E intendo [3540]di quel danno ch'è subbietto di ciò che propriamente si chiama timore, e timidità, viltà ec. non di quello ch'è materia solamente di afflizione, dispiacere, cordoglio, ec. o dubbiosamente o certamente aspettato ch'ei sia (nel qual caso questo dispiacere suole altresì chiamarsi timore), o ricevuto o presente ec.

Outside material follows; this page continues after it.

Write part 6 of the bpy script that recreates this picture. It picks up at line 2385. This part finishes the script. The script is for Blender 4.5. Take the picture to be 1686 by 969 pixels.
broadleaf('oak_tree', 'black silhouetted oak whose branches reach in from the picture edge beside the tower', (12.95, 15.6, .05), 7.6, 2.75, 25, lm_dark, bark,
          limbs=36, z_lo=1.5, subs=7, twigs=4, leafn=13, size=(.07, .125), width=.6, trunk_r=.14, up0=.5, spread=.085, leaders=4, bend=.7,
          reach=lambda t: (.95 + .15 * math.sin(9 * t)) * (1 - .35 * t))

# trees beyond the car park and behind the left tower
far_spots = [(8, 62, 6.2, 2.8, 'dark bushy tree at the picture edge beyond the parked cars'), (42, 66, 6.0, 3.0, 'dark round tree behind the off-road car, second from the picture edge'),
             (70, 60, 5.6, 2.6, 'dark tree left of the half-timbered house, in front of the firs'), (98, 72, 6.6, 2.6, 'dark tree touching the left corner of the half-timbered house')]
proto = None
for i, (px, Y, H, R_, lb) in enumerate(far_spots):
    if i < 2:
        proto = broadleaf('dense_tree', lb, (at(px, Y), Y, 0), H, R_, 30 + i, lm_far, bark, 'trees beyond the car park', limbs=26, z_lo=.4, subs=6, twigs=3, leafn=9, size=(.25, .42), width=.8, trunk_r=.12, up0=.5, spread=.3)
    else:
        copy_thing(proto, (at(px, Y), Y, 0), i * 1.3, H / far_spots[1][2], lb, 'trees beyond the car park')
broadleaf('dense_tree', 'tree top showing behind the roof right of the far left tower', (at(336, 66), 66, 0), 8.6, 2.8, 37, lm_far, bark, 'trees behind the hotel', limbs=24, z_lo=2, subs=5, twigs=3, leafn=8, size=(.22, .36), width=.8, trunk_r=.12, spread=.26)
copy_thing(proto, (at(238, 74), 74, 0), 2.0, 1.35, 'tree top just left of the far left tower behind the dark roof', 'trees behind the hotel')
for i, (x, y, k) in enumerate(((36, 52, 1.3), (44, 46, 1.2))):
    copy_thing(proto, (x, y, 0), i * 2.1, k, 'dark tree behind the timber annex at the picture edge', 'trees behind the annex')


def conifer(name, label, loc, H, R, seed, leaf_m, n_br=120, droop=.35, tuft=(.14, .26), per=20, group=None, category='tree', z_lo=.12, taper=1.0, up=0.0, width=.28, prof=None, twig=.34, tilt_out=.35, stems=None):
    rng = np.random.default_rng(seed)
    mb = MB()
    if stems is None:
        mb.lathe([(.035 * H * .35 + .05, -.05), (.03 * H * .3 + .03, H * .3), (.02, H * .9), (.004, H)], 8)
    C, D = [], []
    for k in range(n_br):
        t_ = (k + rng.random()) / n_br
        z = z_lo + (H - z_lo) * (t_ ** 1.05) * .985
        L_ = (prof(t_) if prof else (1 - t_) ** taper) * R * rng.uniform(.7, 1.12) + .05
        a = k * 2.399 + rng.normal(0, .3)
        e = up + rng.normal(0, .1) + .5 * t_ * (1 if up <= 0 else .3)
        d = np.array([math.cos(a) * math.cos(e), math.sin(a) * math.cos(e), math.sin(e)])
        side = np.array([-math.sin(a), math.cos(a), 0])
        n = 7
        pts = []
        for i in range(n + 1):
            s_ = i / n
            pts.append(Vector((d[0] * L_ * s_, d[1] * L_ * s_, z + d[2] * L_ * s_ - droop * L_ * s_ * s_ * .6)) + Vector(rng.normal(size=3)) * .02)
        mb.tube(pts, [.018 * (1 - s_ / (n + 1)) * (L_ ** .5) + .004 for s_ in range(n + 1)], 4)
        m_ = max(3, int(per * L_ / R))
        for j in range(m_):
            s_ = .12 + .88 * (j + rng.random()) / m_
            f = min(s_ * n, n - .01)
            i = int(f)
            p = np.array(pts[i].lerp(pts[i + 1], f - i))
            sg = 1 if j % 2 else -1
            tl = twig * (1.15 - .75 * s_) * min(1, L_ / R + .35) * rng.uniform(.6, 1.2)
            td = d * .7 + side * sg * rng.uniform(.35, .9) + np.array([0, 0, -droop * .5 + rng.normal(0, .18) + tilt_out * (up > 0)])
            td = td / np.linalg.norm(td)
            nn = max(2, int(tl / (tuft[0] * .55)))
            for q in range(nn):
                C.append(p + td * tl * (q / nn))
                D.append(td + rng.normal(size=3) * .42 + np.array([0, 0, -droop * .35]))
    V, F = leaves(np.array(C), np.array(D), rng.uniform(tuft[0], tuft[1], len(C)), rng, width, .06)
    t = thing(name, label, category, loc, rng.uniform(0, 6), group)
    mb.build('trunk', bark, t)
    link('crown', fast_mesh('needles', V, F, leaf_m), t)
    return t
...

Il passato discorso spetta ai pericoli (o danni ec.) inevitabili e non dipendenti dalla volontà de' rispettivi individui. Il coraggio d'affrontare o cercare i pericoli volontariamente e potendo a meno, procede per lo più, e principalmente da natura o abito d'irriflessione o di non riflettere profondamente; ovvero dal non curare il pericolo, cioè non considerar come male, o come assai piccolo e spregevol male, il danno che ne potrebbe seguire, (ancorchè tenuto generalmente grandissimo o sommo dagli uomini), il che viene a esser quanto non riguardare il pericolo come pericolo, o dal non credere che questo danno ne possa o debba facilmente o in niun modo seguire, il che torna il medesimo. Questo coraggio non ha che far colla idea del perfetto coraggio da noi proposta, il quale impedisce di temere il pericolo o il danno 1° riguardato com'effettivo danno e pericolo, 2° perfettamente conosciuto, compreso e considerato. Queste condizioni sono essenziali al perfetto, anzi al vero e proprio coraggio; e quel che n'è senza, o non è propriamente coraggio, o imperfetto ec.
(26-7. Sett. 1823.)
[3541]Ho discorso altrove del verbo periclitor mostrando ch'egli è continuativo di un antico periculor, fatto dal participio di questo, cioè da periculatus contratto in periclatus come periculum in periclum, e mutata l'a in i secondo la solita regola, come in mussito da mussatus.